Published February 17, 2015

Apple Newsstand

I so wanted Newsstand to be the answer. The concept is perfect: digital copies of magazines delivered to my device without me having to a) leave the house/rely on the postal service or b) find space for physical paper.

Unfortunately, it’s just not that simple. I started my digital magazine explorations with Zinio, and then moved on to Newsstand when Apple kicked off their version of digital newspaper and magazines. Both do very similar things, allowing you to subscribe to a magazine, or download individual editions, read them on your device and then continue to access them later.

For Newsstand, it feels like it should be a simple process, but everything about it is clunky and uncomfortable. First you subscribe to the magazine itself, just as a title, an entity.
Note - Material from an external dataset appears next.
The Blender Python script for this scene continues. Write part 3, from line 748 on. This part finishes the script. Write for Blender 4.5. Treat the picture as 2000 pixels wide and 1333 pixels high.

The cover appears in your Newsstand and you can go in and out of various titles there - each opening up its own separate app. That’s a pain, because I’m always ending up with heaps of apps open without realising what I’m actually doing. Navigation on Newsstand is not fun.

Then you have downloading (slow), storage (filesizes are huge), management (am I subscribed? do I keep old editions?) and more important than any of the other things: usability. I’ve stumbled across maybe two or three magazines that have made the effort and designed a tablet friendly edition, with moving parts, legible text and good navigation. Total Film is a good example, as it embeds trailers, has covers that move, load and link, and reviews that are scrollable in a variety of interesting ways.

That’s the exception to the rule, though. For the most part, digital magazines tend to be replica copies of their print counterparts, which involves things not fitting on the screen correctly, split page concepts not working at all, and tiny text that requires a lot of zooming in and out as you attempt to read.

As fanatical as we are in my house to rid ourselves of physical things and live in binary wherever possible, magazines are the one thing that has so far beaten us. Physical copies have been creeping back in “because it’s just easier.” It’s frustrating, not because paper is particularly bad, but because the solution is almost there. Almost. But it’s just not ready yet.